◆ Data ◆
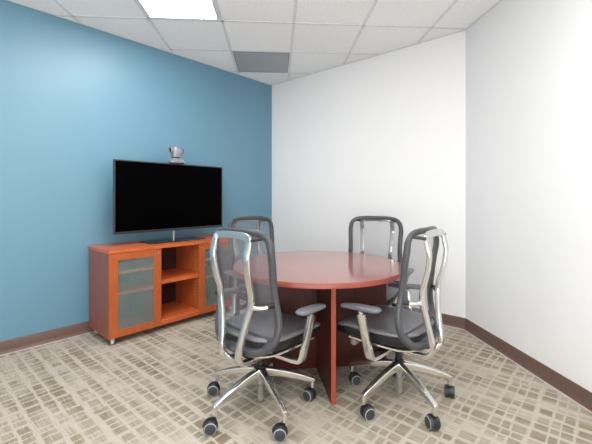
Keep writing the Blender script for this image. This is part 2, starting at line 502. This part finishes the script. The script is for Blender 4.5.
bm = bmesh.new()
lathe(bm, [(.024, .0285), (.020, .036), (.0005, .037)], ax2, 20); finish(bm, 'rear_connector', M['black'], vc)

# ------------------------------------------------------------------ round table
TC = Vector((.151, 2.47)); TR = .576; TZ = .72
tab = empty('round_table', (TC.x, TC.y, 0), R(-82.2), 'round glossy cherry wood meeting table on a crossed panel base, four chairs around it', 'table')
bm = bmesh.new()
loft(bm, [[(r_*math.cos(2*PI*k/128), r_*math.sin(2*PI*k/128), z) for k in range(128)] for r_, z in ((TR-.004, TZ-.0255), (TR-.0012, TZ-.0245), (TR-.0012, TZ-.002), (TR-.003, TZ))])
top = finish(bm, 'tabletop', M['table'], tab, angle=30)
top.rotation_euler = (0, 0, R(83.3-42))
bm = bmesh.new()
n = 128
prof = [(TR-.0008, TZ-.026), (TR+.0025, TZ-.028), (TR+.003, TZ-.004), (TR+.0005, TZ+.0004), (TR-.003, TZ+.0006), (TR-.003, TZ-.026)]
rings = [[(r_*math.cos(2*PI*i/n), r_*math.sin(2*PI*i/n), z) for r_, z in prof] for i in range(n)]
loft(bm, rings, closed=True); finish(bm, 'edge_band', M['rim'], top)
PL = .452; PS = .49
for k in range(2):
    bm = bmesh.new()
    if k == 0: box(bm, -PL, PL, -.0125, .0125, .004, TZ-.026)
    else:
        box(bm, -.0125, .0125, .0127, PS, .004, TZ-.026)
    if k == 1: box(bm, -.0125, .0125, -PS, -.0127, .004, TZ-.026)
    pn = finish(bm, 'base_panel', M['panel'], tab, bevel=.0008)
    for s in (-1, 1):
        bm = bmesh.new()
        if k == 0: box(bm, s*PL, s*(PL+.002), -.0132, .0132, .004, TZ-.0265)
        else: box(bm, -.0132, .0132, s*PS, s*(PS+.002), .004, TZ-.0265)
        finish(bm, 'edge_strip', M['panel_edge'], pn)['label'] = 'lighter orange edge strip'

# ------------------------------------------------------------------ mesh task chair. local +x forward, +y = chair's left, origin under the column
half = [(0, .998, -.168), (.10, .997, -.160), (.170, .986, -.150), (.206, .955, -.143), (.219, .90, -.140), (.216, .82, -.127),
        (.212, .74, -.117), (.216, .66, -.107), (.228, .59, -.100), (.235, .52, -.104), (.224, .462, -.120), (.182, .415, -.145), (.11, .388, -.165), (0, .380, -.172)]
CACHE = {}
def cobj(key, name, build, mats, parent, **kw):
    """first use builds the mesh, later ones share it"""
    if key not in CACHE:
        bm = bmesh.new(); build(bm)
        o = finish(bm, name, mats, None, **kw); CACHE[key] = o.data
    else:
        o = bpy.data.objects.new(name, CACHE[key]); C.objects.link(o)
    o.parent = parent
    return o

def outline(sub=5):
    right = [Vector((p_, -x, z)) for x, z, p_ in half]
    left = [Vector((p_, x, z)) for x, z, p_ in half[1:-1]][::-1]
    return catmull(right+left, sub, closed=True)

def b_frame(bm):
    pts = outline(6); k = len(pts)
    def wa(f):           # in-plane half width
        z = pts[int(round(f*(k-1)))].z
        return .0185 + .002*max(0, min(1, (.52-z)/.15)) - .002*max(0, min(1, (z-.9)/.08))
    def wb(f):
        z = pts[int(round(f*(k-1)))].z
        return .0165 - .005*max(0, min(1, (z-.93)/.06))
    sweep(bm, pts, (1,0,0), wa, wb, closed=True, n=14, power=2.6)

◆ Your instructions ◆
Reproduce the material above from its first line through the line containing "finish(bm, 'rear_connector', M['black'], vc)", both ends included, and skip every picture.

◆ Complete response ◆
Keep writing the Blender script for this image. This is part 2, starting at line 502. This part finishes the script. The script is for Blender 4.5.
bm = bmesh.new()
lathe(bm, [(.024, .0285), (.020, .036), (.0005, .037)], ax2, 20); finish(bm, 'rear_connector', M['black'], vc)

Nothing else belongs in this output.